■ **WHAT THE EXERCISE ASKS**
Pictures stay out of the copy; restate everything else in the material exactly.

■ **DATA SHOWN**
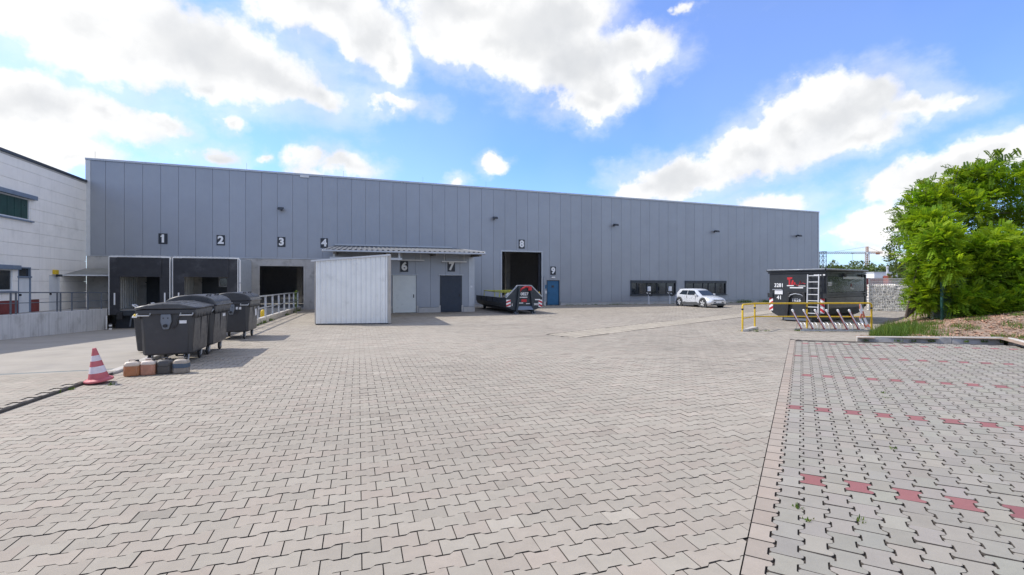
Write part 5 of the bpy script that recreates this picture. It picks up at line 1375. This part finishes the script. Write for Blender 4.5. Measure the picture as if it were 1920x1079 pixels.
# ------------------------------------------------------------------ planted mound, kerb, grass
def cw(x, d, z=0.0):
    """site point from offsets along and across the line of sight of the yard's long axis (18.3 degrees off the hall normal)"""
    return (x * math.cos(TH) + d * math.sin(TH), -x * math.sin(TH) + d * math.cos(TH), z)
def to_st(x, y):
    return ((x - PO[0]) * E1[0] + (y - PO[1]) * E1[1], (x - PO[0]) * E2[0] + (y - PO[1]) * E2[1])
def sstep(v, a, b):
    t = min(1, max(0, (v - a) / (b - a))); return t * t * (3 - 2 * t)
def mound_in(s, t):
    """how far inside the planted bed, in metres (negative: outside)"""
    back = s - (14.02 + 0.20 * (t - 1.87))
    right = t - 5.05
    inside = max(min(back, t - 1.87 - .18 * max(0, s - 14)), min(right, s - 3.0))
    return inside
def mound_z(s, t):
    d = mound_in(s, t); e = sstep(t - 1.87 - .18 * max(0, s - 14), -.1, 1.3)
    return (PSLOPE * min(t, 8) + 0.10) * (1 - sstep(s, 14.6, 16.5) * (1 - e)) + 0.50 * sstep(d, 0.0, 6.0) * e
M_MULCH = mat('bark_mulch_soil', (.30, .215, .155), .95, vary=.35, vscale=6, bump=.8, bscale=25, dirt=((.10, .075, .05), .5, .7, .6, 2.2))
NS, NTT = 90, 70
vs_, fs_ = [], []
sg = np.linspace(3.0, 27.0, NS); tg = np.linspace(1.7, 16.0, NTT)
for s in sg:
    for t in tg:
        p = PO + s * E1 + t * E2; d = mound_in(s, t)
        vs_.append((p[0], p[1], mound_z(s, t) + (random.uniform(-.02, .02) if d > .3 else 0)))
for i in range(NS - 1):
    for j in range(NTT - 1):
        cs_, ct_ = (sg[i] + sg[i + 1]) / 2, (tg[j] + tg[j + 1]) / 2
        if mound_in(cs_, ct_) > -.15: fs_.append((i * NTT + j, i * NTT + j + 1, (i + 1) * NTT + j + 1, (i + 1) * NTT + j))
mb = MB(); mb.add(vs_, fs_); md = mb.build('mulch_mound', M_MULCH, None, smooth='all'); md['kind'] = 'structure'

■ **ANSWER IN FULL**
Write part 5 of the bpy script that recreates this picture. It picks up at line 1375. This part finishes the script. Write for Blender 4.5. Measure the picture as if it were 1920x1079 pixels.
# ------------------------------------------------------------------ planted mound, kerb, grass
def cw(x, d, z=0.0):
    """site point from offsets along and across the line of sight of the yard's long axis (18.3 degrees off the hall normal)"""
    return (x * math.cos(TH) + d * math.sin(TH), -x * math.sin(TH) + d * math.cos(TH), z)
def to_st(x, y):
    return ((x - PO[0]) * E1[0] + (y - PO[1]) * E1[1], (x - PO[0]) * E2[0] + (y - PO[1]) * E2[1])
def sstep(v, a, b):
    t = min(1, max(0, (v - a) / (b - a))); return t * t * (3 - 2 * t)
def mound_in(s, t):
    """how far inside the planted bed, in metres (negative: outside)"""
    back = s - (14.02 + 0.20 * (t - 1.87))
    right = t - 5.05
    inside = max(min(back, t - 1.87 - .18 * max(0, s - 14)), min(right, s - 3.0))
    return inside
def mound_z(s, t):
    d = mound_in(s, t); e = sstep(t - 1.87 - .18 * max(0, s - 14), -.1, 1.3)
    return (PSLOPE * min(t, 8) + 0.10) * (1 - sstep(s, 14.6, 16.5) * (1 - e)) + 0.50 * sstep(d, 0.0, 6.0) * e
M_MULCH = mat('bark_mulch_soil', (.30, .215, .155), .95, vary=.35, vscale=6, bump=.8, bscale=25, dirt=((.10, .075, .05), .5, .7, .6, 2.2))
NS, NTT = 90, 70
vs_, fs_ = [], []
sg = np.linspace(3.0, 27.0, NS); tg = np.linspace(1.7, 16.0, NTT)
for s in sg:
    for t in tg:
        p = PO + s * E1 + t * E2; d = mound_in(s, t)
        vs_.append((p[0], p[1], mound_z(s, t) + (random.uniform(-.02, .02) if d > .3 else 0)))
for i in range(NS - 1):
    for j in range(NTT - 1):
        cs_, ct_ = (sg[i] + sg[i + 1]) / 2, (tg[j] + tg[j + 1]) / 2
        if mound_in(cs_, ct_) > -.15: fs_.append((i * NTT + j, i * NTT + j + 1, (i + 1) * NTT + j + 1, (i + 1) * NTT + j))
mb = MB(); mb.add(vs_, fs_); md = mb.build('mulch_mound', M_MULCH, None, smooth='all'); md['kind'] = 'structure'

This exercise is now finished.